#### Given exercise
Print the listing below exactly.

#### Source material
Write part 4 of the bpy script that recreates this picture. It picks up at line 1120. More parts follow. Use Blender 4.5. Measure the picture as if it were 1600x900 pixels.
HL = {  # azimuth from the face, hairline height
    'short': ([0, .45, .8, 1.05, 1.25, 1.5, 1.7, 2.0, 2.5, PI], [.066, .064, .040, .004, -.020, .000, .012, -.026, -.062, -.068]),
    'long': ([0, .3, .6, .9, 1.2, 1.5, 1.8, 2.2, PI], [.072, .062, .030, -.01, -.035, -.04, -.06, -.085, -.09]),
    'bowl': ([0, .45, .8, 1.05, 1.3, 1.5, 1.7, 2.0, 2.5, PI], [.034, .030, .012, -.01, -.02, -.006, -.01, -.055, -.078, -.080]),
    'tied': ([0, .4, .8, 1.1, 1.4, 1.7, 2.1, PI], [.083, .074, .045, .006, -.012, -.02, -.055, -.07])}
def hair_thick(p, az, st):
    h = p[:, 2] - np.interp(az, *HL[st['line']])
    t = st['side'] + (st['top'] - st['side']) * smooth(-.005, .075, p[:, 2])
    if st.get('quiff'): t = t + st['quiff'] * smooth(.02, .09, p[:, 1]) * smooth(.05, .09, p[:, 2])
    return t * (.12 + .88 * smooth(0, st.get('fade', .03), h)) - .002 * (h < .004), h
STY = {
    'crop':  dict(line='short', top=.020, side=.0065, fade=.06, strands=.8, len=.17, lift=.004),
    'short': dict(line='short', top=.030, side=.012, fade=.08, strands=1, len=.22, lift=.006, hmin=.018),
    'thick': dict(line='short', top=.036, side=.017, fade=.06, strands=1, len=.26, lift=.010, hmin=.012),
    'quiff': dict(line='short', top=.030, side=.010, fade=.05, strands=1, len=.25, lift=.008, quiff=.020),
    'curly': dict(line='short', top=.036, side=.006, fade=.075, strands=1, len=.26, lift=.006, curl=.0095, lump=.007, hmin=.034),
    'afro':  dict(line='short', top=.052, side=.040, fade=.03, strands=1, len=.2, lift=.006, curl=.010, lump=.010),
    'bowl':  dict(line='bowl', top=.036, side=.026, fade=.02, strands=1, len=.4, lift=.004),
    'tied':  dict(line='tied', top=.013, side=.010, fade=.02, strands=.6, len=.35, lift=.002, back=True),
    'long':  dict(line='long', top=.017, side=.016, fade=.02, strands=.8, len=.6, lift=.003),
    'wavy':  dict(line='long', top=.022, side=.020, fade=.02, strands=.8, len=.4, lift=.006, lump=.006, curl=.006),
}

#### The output
Write part 4 of the bpy script that recreates this picture. It picks up at line 1120. More parts follow. Use Blender 4.5. Measure the picture as if it were 1600x900 pixels.
HL = {  # azimuth from the face, hairline height
    'short': ([0, .45, .8, 1.05, 1.25, 1.5, 1.7, 2.0, 2.5, PI], [.066, .064, .040, .004, -.020, .000, .012, -.026, -.062, -.068]),
    'long': ([0, .3, .6, .9, 1.2, 1.5, 1.8, 2.2, PI], [.072, .062, .030, -.01, -.035, -.04, -.06, -.085, -.09]),
    'bowl': ([0, .45, .8, 1.05, 1.3, 1.5, 1.7, 2.0, 2.5, PI], [.034, .030, .012, -.01, -.02, -.006, -.01, -.055, -.078, -.080]),
    'tied': ([0, .4, .8, 1.1, 1.4, 1.7, 2.1, PI], [.083, .074, .045, .006, -.012, -.02, -.055, -.07])}
def hair_thick(p, az, st):
    h = p[:, 2] - np.interp(az, *HL[st['line']])
    t = st['side'] + (st['top'] - st['side']) * smooth(-.005, .075, p[:, 2])
    if st.get('quiff'): t = t + st['quiff'] * smooth(.02, .09, p[:, 1]) * smooth(.05, .09, p[:, 2])
    return t * (.12 + .88 * smooth(0, st.get('fade', .03), h)) - .002 * (h < .004), h
STY = {
    'crop':  dict(line='short', top=.020, side=.0065, fade=.06, strands=.8, len=.17, lift=.004),
    'short': dict(line='short', top=.030, side=.012, fade=.08, strands=1, len=.22, lift=.006, hmin=.018),
    'thick': dict(line='short', top=.036, side=.017, fade=.06, strands=1, len=.26, lift=.010, hmin=.012),
    'quiff': dict(line='short', top=.030, side=.010, fade=.05, strands=1, len=.25, lift=.008, quiff=.020),
    'curly': dict(line='short', top=.036, side=.006, fade=.075, strands=1, len=.26, lift=.006, curl=.0095, lump=.007, hmin=.034),
    'afro':  dict(line='short', top=.052, side=.040, fade=.03, strands=1, len=.2, lift=.006, curl=.010, lump=.010),
    'bowl':  dict(line='bowl', top=.036, side=.026, fade=.02, strands=1, len=.4, lift=.004),
    'tied':  dict(line='tied', top=.013, side=.010, fade=.02, strands=.6, len=.35, lift=.002, back=True),
    'long':  dict(line='long', top=.017, side=.016, fade=.02, strands=.8, len=.6, lift=.003),
    'wavy':  dict(line='long', top=.022, side=.020, fade=.02, strands=.8, len=.4, lift=.006, lump=.006, curl=.006),
}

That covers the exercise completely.